GOAL OF THE EXERCISE -
Write out the material exactly, leaving every picture behind.

RECORDED INFORMATION -
○ ○ ○ ○

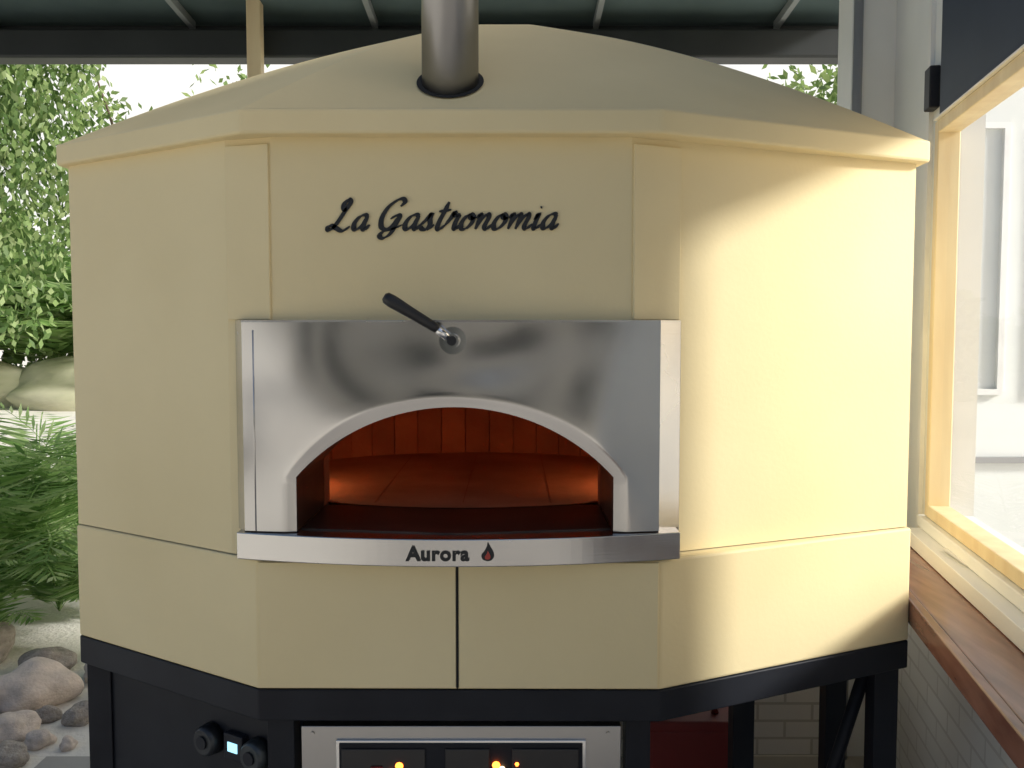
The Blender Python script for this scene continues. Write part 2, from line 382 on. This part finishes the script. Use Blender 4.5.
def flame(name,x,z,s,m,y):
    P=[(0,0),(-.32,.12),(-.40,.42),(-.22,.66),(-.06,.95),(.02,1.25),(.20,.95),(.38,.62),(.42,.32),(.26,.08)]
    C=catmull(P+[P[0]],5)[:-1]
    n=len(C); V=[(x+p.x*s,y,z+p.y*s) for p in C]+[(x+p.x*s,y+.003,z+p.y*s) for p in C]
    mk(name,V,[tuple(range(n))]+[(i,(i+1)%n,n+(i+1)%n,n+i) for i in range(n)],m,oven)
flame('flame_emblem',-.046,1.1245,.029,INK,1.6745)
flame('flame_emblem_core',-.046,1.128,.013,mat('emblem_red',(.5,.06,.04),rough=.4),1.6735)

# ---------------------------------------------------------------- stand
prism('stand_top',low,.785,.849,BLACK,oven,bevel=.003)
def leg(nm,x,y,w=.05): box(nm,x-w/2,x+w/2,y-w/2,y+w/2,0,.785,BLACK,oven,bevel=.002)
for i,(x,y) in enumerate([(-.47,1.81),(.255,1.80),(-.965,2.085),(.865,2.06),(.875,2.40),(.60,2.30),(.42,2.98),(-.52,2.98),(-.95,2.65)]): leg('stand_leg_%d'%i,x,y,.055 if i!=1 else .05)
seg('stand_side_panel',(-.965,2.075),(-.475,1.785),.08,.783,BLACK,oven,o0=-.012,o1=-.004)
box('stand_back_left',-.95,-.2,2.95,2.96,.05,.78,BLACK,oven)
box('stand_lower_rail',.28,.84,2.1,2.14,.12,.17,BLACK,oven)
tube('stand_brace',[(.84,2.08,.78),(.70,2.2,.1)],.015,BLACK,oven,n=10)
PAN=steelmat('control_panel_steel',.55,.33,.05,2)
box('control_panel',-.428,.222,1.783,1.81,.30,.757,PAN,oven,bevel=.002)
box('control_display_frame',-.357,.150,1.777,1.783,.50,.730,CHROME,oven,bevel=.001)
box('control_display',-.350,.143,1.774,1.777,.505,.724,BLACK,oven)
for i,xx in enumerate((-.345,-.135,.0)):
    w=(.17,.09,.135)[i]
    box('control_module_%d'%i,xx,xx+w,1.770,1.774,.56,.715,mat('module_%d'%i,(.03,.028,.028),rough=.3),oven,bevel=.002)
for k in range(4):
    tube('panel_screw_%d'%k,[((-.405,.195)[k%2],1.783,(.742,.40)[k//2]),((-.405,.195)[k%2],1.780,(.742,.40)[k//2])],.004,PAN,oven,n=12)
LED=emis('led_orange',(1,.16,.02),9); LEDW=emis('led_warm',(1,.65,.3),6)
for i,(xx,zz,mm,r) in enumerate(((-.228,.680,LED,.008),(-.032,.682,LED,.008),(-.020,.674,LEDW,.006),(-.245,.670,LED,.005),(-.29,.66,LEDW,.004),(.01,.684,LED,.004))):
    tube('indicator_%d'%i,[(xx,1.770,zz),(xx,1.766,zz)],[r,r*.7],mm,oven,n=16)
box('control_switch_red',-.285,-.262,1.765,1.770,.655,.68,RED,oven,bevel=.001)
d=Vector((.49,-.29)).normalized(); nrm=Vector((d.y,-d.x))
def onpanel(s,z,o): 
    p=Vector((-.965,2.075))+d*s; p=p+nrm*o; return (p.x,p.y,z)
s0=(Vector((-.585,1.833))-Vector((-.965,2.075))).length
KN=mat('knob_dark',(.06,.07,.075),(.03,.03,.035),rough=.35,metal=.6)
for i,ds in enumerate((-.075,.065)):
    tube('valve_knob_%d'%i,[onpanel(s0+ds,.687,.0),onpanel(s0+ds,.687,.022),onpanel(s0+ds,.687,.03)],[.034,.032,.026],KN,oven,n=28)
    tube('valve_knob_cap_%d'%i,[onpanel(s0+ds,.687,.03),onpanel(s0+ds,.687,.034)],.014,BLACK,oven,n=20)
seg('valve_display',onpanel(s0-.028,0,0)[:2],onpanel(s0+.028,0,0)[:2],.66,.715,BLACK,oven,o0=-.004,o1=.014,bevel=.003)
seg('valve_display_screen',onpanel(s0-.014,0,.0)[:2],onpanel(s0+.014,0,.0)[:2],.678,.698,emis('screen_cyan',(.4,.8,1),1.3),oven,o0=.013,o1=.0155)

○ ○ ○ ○

WRITTEN SOLUTION -
The Blender Python script for this scene continues. Write part 2, from line 382 on. This part finishes the script. Use Blender 4.5.
def flame(name,x,z,s,m,y):
    P=[(0,0),(-.32,.12),(-.40,.42),(-.22,.66),(-.06,.95),(.02,1.25),(.20,.95),(.38,.62),(.42,.32),(.26,.08)]
    C=catmull(P+[P[0]],5)[:-1]
    n=len(C); V=[(x+p.x*s,y,z+p.y*s) for p in C]+[(x+p.x*s,y+.003,z+p.y*s) for p in C]
    mk(name,V,[tuple(range(n))]+[(i,(i+1)%n,n+(i+1)%n,n+i) for i in range(n)],m,oven)
flame('flame_emblem',-.046,1.1245,.029,INK,1.6745)
flame('flame_emblem_core',-.046,1.128,.013,mat('emblem_red',(.5,.06,.04),rough=.4),1.6735)

# ---------------------------------------------------------------- stand
prism('stand_top',low,.785,.849,BLACK,oven,bevel=.003)
def leg(nm,x,y,w=.05): box(nm,x-w/2,x+w/2,y-w/2,y+w/2,0,.785,BLACK,oven,bevel=.002)
for i,(x,y) in enumerate([(-.47,1.81),(.255,1.80),(-.965,2.085),(.865,2.06),(.875,2.40),(.60,2.30),(.42,2.98),(-.52,2.98),(-.95,2.65)]): leg('stand_leg_%d'%i,x,y,.055 if i!=1 else .05)
seg('stand_side_panel',(-.965,2.075),(-.475,1.785),.08,.783,BLACK,oven,o0=-.012,o1=-.004)
box('stand_back_left',-.95,-.2,2.95,2.96,.05,.78,BLACK,oven)
box('stand_lower_rail',.28,.84,2.1,2.14,.12,.17,BLACK,oven)
tube('stand_brace',[(.84,2.08,.78),(.70,2.2,.1)],.015,BLACK,oven,n=10)
PAN=steelmat('control_panel_steel',.55,.33,.05,2)
box('control_panel',-.428,.222,1.783,1.81,.30,.757,PAN,oven,bevel=.002)
box('control_display_frame',-.357,.150,1.777,1.783,.50,.730,CHROME,oven,bevel=.001)
box('control_display',-.350,.143,1.774,1.777,.505,.724,BLACK,oven)
for i,xx in enumerate((-.345,-.135,.0)):
    w=(.17,.09,.135)[i]
    box('control_module_%d'%i,xx,xx+w,1.770,1.774,.56,.715,mat('module_%d'%i,(.03,.028,.028),rough=.3),oven,bevel=.002)
for k in range(4):
    tube('panel_screw_%d'%k,[((-.405,.195)[k%2],1.783,(.742,.40)[k//2]),((-.405,.195)[k%2],1.780,(.742,.40)[k//2])],.004,PAN,oven,n=12)
LED=emis('led_orange',(1,.16,.02),9); LEDW=emis('led_warm',(1,.65,.3),6)
for i,(xx,zz,mm,r) in enumerate(((-.228,.680,LED,.008),(-.032,.682,LED,.008),(-.020,.674,LEDW,.006),(-.245,.670,LED,.005),(-.29,.66,LEDW,.004),(.01,.684,LED,.004))):
    tube('indicator_%d'%i,[(xx,1.770,zz),(xx,1.766,zz)],[r,r*.7],mm,oven,n=16)
box('control_switch_red',-.285,-.262,1.765,1.770,.655,.68,RED,oven,bevel=.001)
d=Vector((.49,-.29)).normalized(); nrm=Vector((d.y,-d.x))
def onpanel(s,z,o): 
    p=Vector((-.965,2.075))+d*s; p=p+nrm*o; return (p.x,p.y,z)
s0=(Vector((-.585,1.833))-Vector((-.965,2.075))).length
KN=mat('knob_dark',(.06,.07,.075),(.03,.03,.035),rough=.35,metal=.6)
for i,ds in enumerate((-.075,.065)):
    tube('valve_knob_%d'%i,[onpanel(s0+ds,.687,.0),onpanel(s0+ds,.687,.022),onpanel(s0+ds,.687,.03)],[.034,.032,.026],KN,oven,n=28)
    tube('valve_knob_cap_%d'%i,[onpanel(s0+ds,.687,.03),onpanel(s0+ds,.687,.034)],.014,BLACK,oven,n=20)
seg('valve_display',onpanel(s0-.028,0,0)[:2],onpanel(s0+.028,0,0)[:2],.66,.715,BLACK,oven,o0=-.004,o1=.014,bevel=.003)
seg('valve_display_screen',onpanel(s0-.014,0,.0)[:2],onpanel(s0+.014,0,.0)[:2],.678,.698,emis('screen_cyan',(.4,.8,1),1.3),oven,o0=.013,o1=.0155)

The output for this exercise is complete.